What is needed: The line holding "SC.camera = camo" is the last one to output; start at the first line of the data, keep every line in between exactly, and leave out pictures.

━━━━━━━━━━━━━━━━━━━━━━━━━━━━━━

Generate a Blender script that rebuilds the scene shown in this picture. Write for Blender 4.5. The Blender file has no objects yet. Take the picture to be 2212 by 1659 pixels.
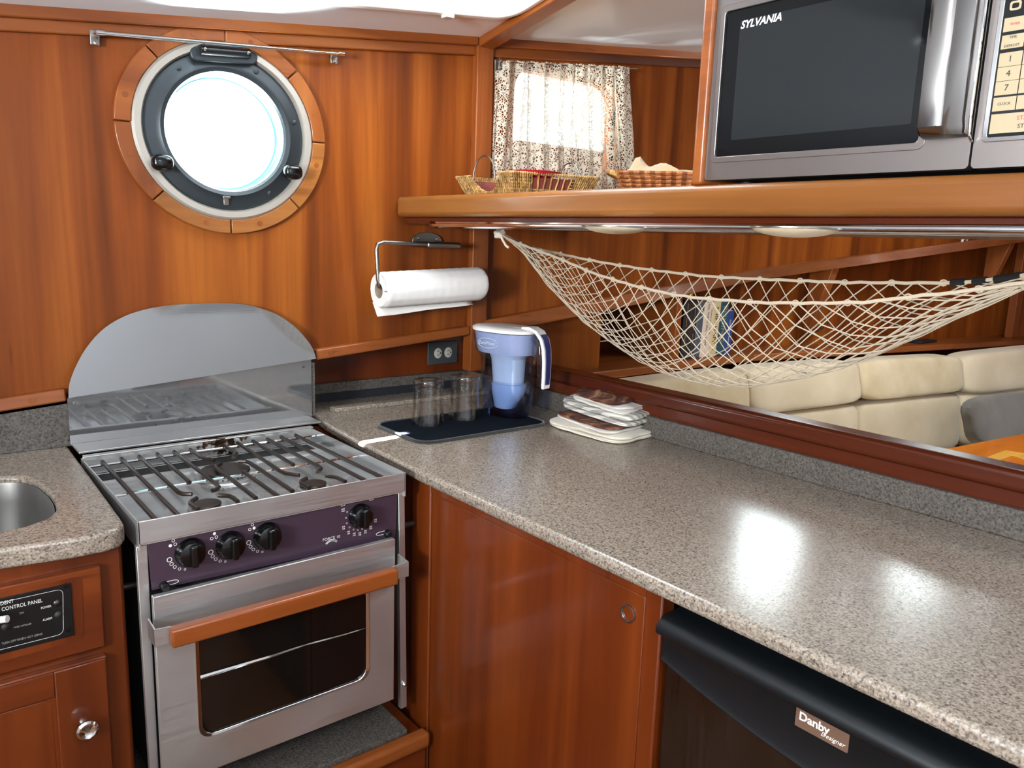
import bpy, bmesh, math, random
import numpy as np
from mathutils import Vector, Matrix
random.seed(7)
SC = bpy.context.scene
COL = SC.collection

# ---------------------------------------------------------------- camera
IW, IH, FOC = 2212, 1659, 1686.72
EYE = np.array([0.0, 0.0, 1.396])
def _axes(yaw, pitch, roll):
    f = np.array([math.sin(yaw)*math.cos(pitch), math.cos(yaw)*math.cos(pitch), -math.sin(pitch)])
    r = np.cross(f, [0, 0, 1]); r /= np.linalg.norm(r)
    d = np.cross(f, r); c, s = math.cos(roll), math.sin(roll)
    return np.array([c*r+s*d, -s*r+c*d, f])
AX = _axes(math.radians(39.2856), math.radians(10.4735), math.radians(-1.9329))
cam = bpy.data.cameras.new('camera'); camo = bpy.data.objects.new('camera', cam); COL.objects.link(camo)
cam.sensor_width = 36; cam.lens = FOC/IW*36; cam.clip_start = 0.02
camo.matrix_world = Matrix(((AX[0][0], -AX[1][0], -AX[2][0], EYE[0]), (AX[0][1], -AX[1][1], -AX[2][1], EYE[1]),
                            (AX[0][2], -AX[1][2], -AX[2][2], EYE[2]), (0, 0, 0, 1)))
SC.camera = camo

# ---------------------------------------------------------------- light and exposure
vs = SC.view_settings
vs.view_transform = 'Standard'; vs.look = 'None'; vs.gamma = 1; vs.use_curve_mapping = False; vs.exposure = -0.24
wd = bpy.data.worlds.new('sky'); SC.world = wd; wd.use_nodes = True
bg = wd.node_tree.nodes['Background']; bg.inputs[0].default_value = (0.86, 0.94, 1.0, 1); bg.inputs[1].default_value = 3.5
SC.cycles.max_bounces = 10; SC.cycles.diffuse_bounces = 5; SC.cycles.glossy_bounces = 5
SC.cycles.transparent_max_bounces = 24; SC.cycles.transmission_bounces = 8
SC.cycles.caustics_reflective = False; SC.cycles.caustics_refractive = False
SC.cycles.sample_clamp_indirect = 6
def area(name, loc, target, sx, sy, power, col=(1, 1, 1)):
    l = bpy.data.lights.new(name, 'AREA'); l.shape = 'RECTANGLE'; l.size = sx; l.size_y = sy; l.energy = power; l.color = col
    o = bpy.data.objects.new(name, l); COL.objects.link(o); o.location = loc
    o.rotation_euler = (Vector(target)-Vector(loc)).to_track_quat('-Z', 'Y').to_euler()
    return o
DAY = (0.93, 0.97, 1.0)
area('daylight_hatch', (1.07, 1.43, 2.20), (1.09, 1.50, 0), 0.58, 0.58, 19, DAY)
area('daylight_porthole', (0.66, 2.25, 1.66), (0.62, 0, 1.2), 0.45, 0.45, 14, DAY)
area('assumed_glint_curtain_window', (1.78, 2.40, 1.00), (1.70, 1.70, 2.05), 0.6, 0.35, 95, DAY)  # assumed light off the water, lamp added to brighten ceiling and lace
area('assumed_glint_porthole', (0.68, 2.28, 1.05), (0.66, 1.80, 1.95), 0.4, 0.3, 380, DAY)  # lamp added low outside as assumed water light, brightens the ceiling
area('daylight_saloon_window', (3.25, 2.02, 1.90), (2.3, 0, 1.0), 0.95, 0.6, 36, DAY)
area('daylight_saloon_window_forward', (4.45, 1.84, 2.14), (3.4, 0, 1.0), 1.0, 0.55, 42, DAY)
area('assumed_daylight_saloon_hatch', (3.1, 0.55, 2.72), (3.1, 0.9, 0), 0.9, 0.9, 68, DAY)  # unseen hatch, assumed overhead to light the settee
area('added_fill_overhead', (0.15, -0.95, 2.46), (0.35, -0.3, 0), 1.0, 0.9, 50, (0.94, 0.97, 1.0))  # unseen source, added overhead to light the sole and stove front
area('added_fill_far_side', (-1.70, -0.1, 1.35), (1.2, 1.0, 2.25), 0.7, 1.3, 42, (0.93, 0.97, 1.0))  # added side fill from an unseen opening, placed clear of mirror reflections
area('added_ceiling_fill', (-1.85, -0.1, 1.06), (1.4, 1.0, 2.15), 0.4, 1.3, 430, (0.95, 0.98, 1.0))  # added upward fill from the unseen side, brightens the ceiling
sb = area('added_sun_streak', (0.985, 1.50, 2.15), (0.90, 1.60, 0.92), 0.15, 0.009, 12, (1, 0.98, 0.94)); sb.data.spread = math.radians(1)  # narrow lamp added over the hatch, stands in for a sunbeam; no gap modelled
_z = (sb.location-Vector((0.895, 1.583, 0.92))).normalized(); _x = Vector((1, .06, 0)); _x = (_x-_z*_x.dot(_z)).normalized(); _y = _z.cross(_x)
sb.matrix_world = Matrix(((_x.x, _y.x, _z.x, sb.location.x), (_x.y, _y.y, _z.y, sb.location.y), (_x.z, _y.z, _z.z, sb.location.z), (0, 0, 0, 1)))

# ---------------------------------------------------------------- picking points on known planes
def ray(x, y):
    return AX.T @ np.array([(x-IW/2)/FOC, (y-IH/2)/FOC, 1.0])
def px(x, y, ax, v):
    d = ray(x, y); return Vector(EYE+(v-EYE[ax])/d[ax]*d)
def pxp(x, y, p0, n):
    d = ray(x, y); n = np.array(n, float); return Vector(EYE+n.dot(np.array(p0)-EYE)/n.dot(d)*d)
HS = 0.19                                              # how fast the hull closes in forward of the elbow
def hull(x): return 1.9 if x < 2.85 else 1.9-HS*(x-2.85)
def pxh(x, y, off=0.0):
    p = px(x, y, 1, 1.9+off)
    if p.x > 2.85: p = pxp(x, y, (2.85, 1.9+off, 0), (HS, 1, 0))
    return p
def CZ(x, y): return 1.775+0.1235*x+0.19*(1.9-y)       # underside of the deck
def pxc(x, y): return pxp(x, y, (0, 1.9, 1.775), (-0.1235, 0.19, 1))
def railz(x): return 1.0095+0.0843*x

# ---------------------------------------------------------------- materials
class NT:
    def __init__(s, name):
        s.m = bpy.data.materials.new(name); s.m.use_nodes = True; s.t = s.m.node_tree; s.t.nodes.clear()
        s.out = s.n('ShaderNodeOutputMaterial')
    def n(s, typ, **kw):
        nd = s.t.nodes.new(typ)
        for k, v in kw.items():
            if k.startswith('i_'): nd.inputs[k[2:].replace('_', ' ')].default_value = v
            else: setattr(nd, k, v)
        return nd
    def l(s, a, b): s.t.links.new(a, b)
    def coords(s, scale=(1, 1, 1), rot=(0, 0, 0), kind='Object'):
        tc = s.n('ShaderNodeTexCoord'); mp = s.n('ShaderNodeMapping')
        mp.inputs['Scale'].default_value = scale; mp.inputs['Rotation'].default_value = rot
        s.l(tc.outputs[kind], mp.inputs[0]); return mp.outputs[0]
    def ramp(s, src, stops):
        r = s.n('ShaderNodeValToRGB'); e = r.color_ramp.elements
        while len(e) < len(stops): e.new(0.5)
        for el, (p, c) in zip(e, stops):
            el.position = p; el.color = (c[0], c[1], c[2], 1) if not isinstance(c, (int, float)) else (c, c, c, 1)
        s.l(src, r.inputs[0]); return r.outputs[0]
    def mix(s, a, b, fac, mode='MIX'):
        m = s.n('ShaderNodeMix', data_type='RGBA', blend_type=mode)
        for k, v in ((0, fac), (6, a), (7, b)):
            if hasattr(v, 'is_linked'): s.l(v, m.inputs[k])
            elif k == 0: m.inputs[0].default_value = v
            else: m.inputs[k].default_value = (*v, 1)
        return m.outputs[2]
    def bump(s, h, st, dist=0.002):
        b = s.n('ShaderNodeBump'); b.inputs['Strength'].default_value = st; b.inputs['Distance'].default_value = dist
        s.l(h, b.inputs['Height']); return b.outputs[0]
    def pbr(s, col=None, rough=0.5, metal=0.0, normal=None, **kw):
        p = s.n('ShaderNodeBsdfPrincipled')
        for k, v in (('Base Color', col), ('Roughness', rough), ('Metallic', metal)):
            if hasattr(v, 'is_linked'): s.l(v, p.inputs[k])
            elif v is not None: p.inputs[k].default_value = (*v, 1) if isinstance(v, tuple) else v
        if normal is not None: s.l(normal, p.inputs['Normal'])
        for k, v in kw.items(): p.inputs[k.replace('_', ' ')].default_value = v
        s.l(p.outputs[0], s.out.inputs[0]); return p
def hx(h):
    c = [int(h[i:i+2], 16)/255 for i in (0, 2, 4)]
    return tuple(v/12.92 if v <= .04045 else ((v+.055)/1.055)**2.4 for v in c)
def plain(name, h, rough=0.5, metal=0.0, **kw):
    n = NT(name); n.pbr(hx(h), rough, metal, **kw); return n.m
def wood(name, dark, mid, light, grain='z', rough=0.3, coat=0.5, sc=1.0, figure=1.0, spec=0.3):
    n = NT(name); k = {'x': (0.5, 9, 9), 'y': (9, 0.5, 9), 'z': (9, 9, 0.5)}[grain]
    v = n.coords(tuple(q*sc for q in k))
    big = n.n('ShaderNodeTexNoise'); big.inputs['Scale'].default_value = 0.9; big.inputs['Detail'].default_value = 4
    big.inputs['Distortion'].default_value = 0.9; n.l(v, big.inputs['Vector'])
    fine = n.n('ShaderNodeTexNoise'); fine.inputs['Scale'].default_value = 11; fine.inputs['Detail'].default_value = 5
    n.l(v, fine.inputs['Vector'])
    c = n.ramp(big.outputs[0], [(0.28, hx(dark)), (0.5, hx(mid)), (0.74, hx(light))])
    g = n.ramp(fine.outputs[0], [(0.3, 0.72), (0.62, 1.0)])
    c = n.mix(c, g, 0.45*figure, 'MULTIPLY')
    k2 = {'x': (1.2, 4, 4), 'y': (4, 1.2, 4), 'z': (4, 4, 1.2)}[grain]
    v2 = n.coords(k2); pat = n.n('ShaderNodeTexNoise'); pat.inputs['Scale'].default_value = 1.3; n.l(v2, pat.inputs['Vector'])
    c = n.mix(c, n.ramp(pat.outputs[0], [(0.35, 0.82), (0.65, 1.12)]), 0.45, 'MULTIPLY')
    v3 = n.coords({'x': (7, 60, 60), 'y': (60, 7, 60), 'z': (60, 60, 7)}[grain])
    kn = n.n('ShaderNodeTexVoronoi'); kn.inputs['Scale'].default_value = 0.35; n.l(v3, kn.inputs['Vector'])
    c = n.mix(c, n.ramp(kn.outputs['Distance'], [(0.03, 0.35), (0.09, 1.0)]), 0.5, 'MULTIPLY')
    n.pbr(c, rough, 0, None, Coat_Weight=coat, Coat_Roughness=0.12, Specular_IOR_Level=spec); return n.m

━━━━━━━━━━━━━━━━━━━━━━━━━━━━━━

Expected answer:
Generate a Blender script that rebuilds the scene shown in this picture. Write for Blender 4.5. The Blender file has no objects yet. Take the picture to be 2212 by 1659 pixels.
import bpy, bmesh, math, random
import numpy as np
from mathutils import Vector, Matrix
random.seed(7)
SC = bpy.context.scene
COL = SC.collection

# ---------------------------------------------------------------- camera
IW, IH, FOC = 2212, 1659, 1686.72
EYE = np.array([0.0, 0.0, 1.396])
def _axes(yaw, pitch, roll):
    f = np.array([math.sin(yaw)*math.cos(pitch), math.cos(yaw)*math.cos(pitch), -math.sin(pitch)])
    r = np.cross(f, [0, 0, 1]); r /= np.linalg.norm(r)
    d = np.cross(f, r); c, s = math.cos(roll), math.sin(roll)
    return np.array([c*r+s*d, -s*r+c*d, f])
AX = _axes(math.radians(39.2856), math.radians(10.4735), math.radians(-1.9329))
cam = bpy.data.cameras.new('camera'); camo = bpy.data.objects.new('camera', cam); COL.objects.link(camo)
cam.sensor_width = 36; cam.lens = FOC/IW*36; cam.clip_start = 0.02
camo.matrix_world = Matrix(((AX[0][0], -AX[1][0], -AX[2][0], EYE[0]), (AX[0][1], -AX[1][1], -AX[2][1], EYE[1]),
                            (AX[0][2], -AX[1][2], -AX[2][2], EYE[2]), (0, 0, 0, 1)))
SC.camera = camo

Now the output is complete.